Given request: Each line that contains the string "part" counts once; report how many such lines appear in the data, as a number only.

Provided material:
╭──

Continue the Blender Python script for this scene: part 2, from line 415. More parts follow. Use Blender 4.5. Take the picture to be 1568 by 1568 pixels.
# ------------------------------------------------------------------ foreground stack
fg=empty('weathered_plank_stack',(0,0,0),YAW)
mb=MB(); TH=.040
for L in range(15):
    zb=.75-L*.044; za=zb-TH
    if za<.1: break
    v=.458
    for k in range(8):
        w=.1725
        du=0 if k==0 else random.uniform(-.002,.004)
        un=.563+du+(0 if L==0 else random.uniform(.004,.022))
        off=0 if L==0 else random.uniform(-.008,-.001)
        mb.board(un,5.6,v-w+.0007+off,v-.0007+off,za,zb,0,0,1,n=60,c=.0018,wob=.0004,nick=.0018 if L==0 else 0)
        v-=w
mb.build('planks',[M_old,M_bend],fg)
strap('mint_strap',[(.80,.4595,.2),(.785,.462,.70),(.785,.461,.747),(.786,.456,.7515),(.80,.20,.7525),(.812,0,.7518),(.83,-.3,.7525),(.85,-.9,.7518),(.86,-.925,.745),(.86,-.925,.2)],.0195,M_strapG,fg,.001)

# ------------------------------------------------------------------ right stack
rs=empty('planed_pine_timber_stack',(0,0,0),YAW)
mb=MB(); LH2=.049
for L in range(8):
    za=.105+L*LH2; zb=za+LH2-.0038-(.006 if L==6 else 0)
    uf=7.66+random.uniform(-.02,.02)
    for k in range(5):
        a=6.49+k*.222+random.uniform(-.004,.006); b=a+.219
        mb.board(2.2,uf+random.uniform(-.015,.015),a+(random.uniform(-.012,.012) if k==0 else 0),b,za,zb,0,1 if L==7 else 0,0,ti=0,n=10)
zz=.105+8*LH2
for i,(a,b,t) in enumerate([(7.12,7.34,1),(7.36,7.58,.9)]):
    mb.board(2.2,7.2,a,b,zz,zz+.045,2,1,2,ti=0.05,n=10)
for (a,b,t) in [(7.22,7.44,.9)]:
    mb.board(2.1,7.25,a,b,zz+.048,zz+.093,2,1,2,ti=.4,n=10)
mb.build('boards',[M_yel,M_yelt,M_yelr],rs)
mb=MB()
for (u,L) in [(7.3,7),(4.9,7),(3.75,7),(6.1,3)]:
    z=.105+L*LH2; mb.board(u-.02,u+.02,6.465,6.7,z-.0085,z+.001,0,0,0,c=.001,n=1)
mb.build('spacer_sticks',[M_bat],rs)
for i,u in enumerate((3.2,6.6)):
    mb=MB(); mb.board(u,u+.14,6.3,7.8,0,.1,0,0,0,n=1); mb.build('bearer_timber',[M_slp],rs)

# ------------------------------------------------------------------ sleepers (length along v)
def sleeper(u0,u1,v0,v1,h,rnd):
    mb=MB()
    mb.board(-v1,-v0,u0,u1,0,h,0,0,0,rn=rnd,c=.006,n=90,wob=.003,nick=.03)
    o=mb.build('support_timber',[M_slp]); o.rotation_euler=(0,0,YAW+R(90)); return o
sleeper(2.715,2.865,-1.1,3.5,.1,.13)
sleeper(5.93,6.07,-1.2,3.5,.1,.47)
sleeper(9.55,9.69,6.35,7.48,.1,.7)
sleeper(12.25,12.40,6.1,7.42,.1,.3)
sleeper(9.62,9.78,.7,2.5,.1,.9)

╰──
╭──

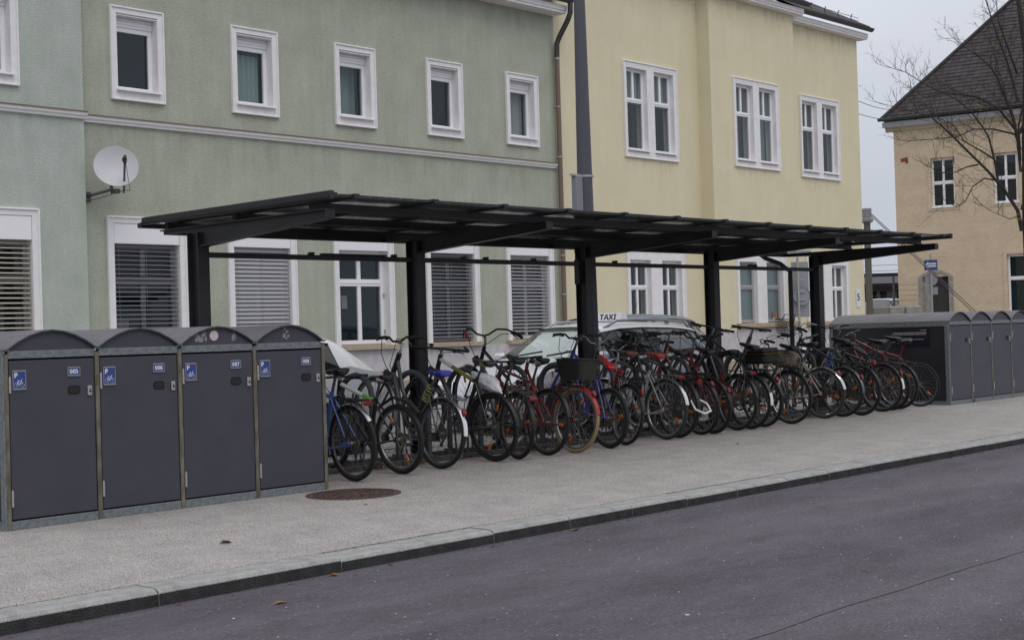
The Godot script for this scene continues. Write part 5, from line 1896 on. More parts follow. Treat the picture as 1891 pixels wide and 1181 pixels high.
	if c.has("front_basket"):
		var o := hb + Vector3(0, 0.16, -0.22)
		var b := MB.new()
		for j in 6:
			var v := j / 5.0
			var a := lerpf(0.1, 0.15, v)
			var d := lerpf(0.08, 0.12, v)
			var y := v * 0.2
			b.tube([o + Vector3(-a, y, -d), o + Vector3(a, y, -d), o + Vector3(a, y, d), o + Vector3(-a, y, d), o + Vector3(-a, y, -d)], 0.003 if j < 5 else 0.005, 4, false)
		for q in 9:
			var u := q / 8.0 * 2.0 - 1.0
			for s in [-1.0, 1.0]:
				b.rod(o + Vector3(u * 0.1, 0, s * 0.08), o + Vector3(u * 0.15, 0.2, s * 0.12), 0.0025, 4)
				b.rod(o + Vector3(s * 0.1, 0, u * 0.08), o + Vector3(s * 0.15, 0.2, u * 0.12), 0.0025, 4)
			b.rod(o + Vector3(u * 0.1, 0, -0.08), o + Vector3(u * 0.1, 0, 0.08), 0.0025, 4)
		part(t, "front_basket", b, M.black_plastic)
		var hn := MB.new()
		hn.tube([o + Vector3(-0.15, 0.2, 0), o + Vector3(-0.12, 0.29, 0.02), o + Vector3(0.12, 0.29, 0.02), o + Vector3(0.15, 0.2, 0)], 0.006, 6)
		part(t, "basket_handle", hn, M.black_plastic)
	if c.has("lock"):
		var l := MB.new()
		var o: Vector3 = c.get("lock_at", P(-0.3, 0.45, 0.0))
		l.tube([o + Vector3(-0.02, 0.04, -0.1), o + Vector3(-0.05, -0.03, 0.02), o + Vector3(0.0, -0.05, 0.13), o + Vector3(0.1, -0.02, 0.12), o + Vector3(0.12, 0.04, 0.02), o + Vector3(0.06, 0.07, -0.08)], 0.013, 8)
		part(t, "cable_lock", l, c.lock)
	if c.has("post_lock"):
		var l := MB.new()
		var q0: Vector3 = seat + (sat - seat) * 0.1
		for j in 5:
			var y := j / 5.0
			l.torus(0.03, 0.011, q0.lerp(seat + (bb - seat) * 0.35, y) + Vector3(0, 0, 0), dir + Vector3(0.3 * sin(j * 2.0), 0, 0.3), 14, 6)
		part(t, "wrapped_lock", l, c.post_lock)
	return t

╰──

Task solution: 6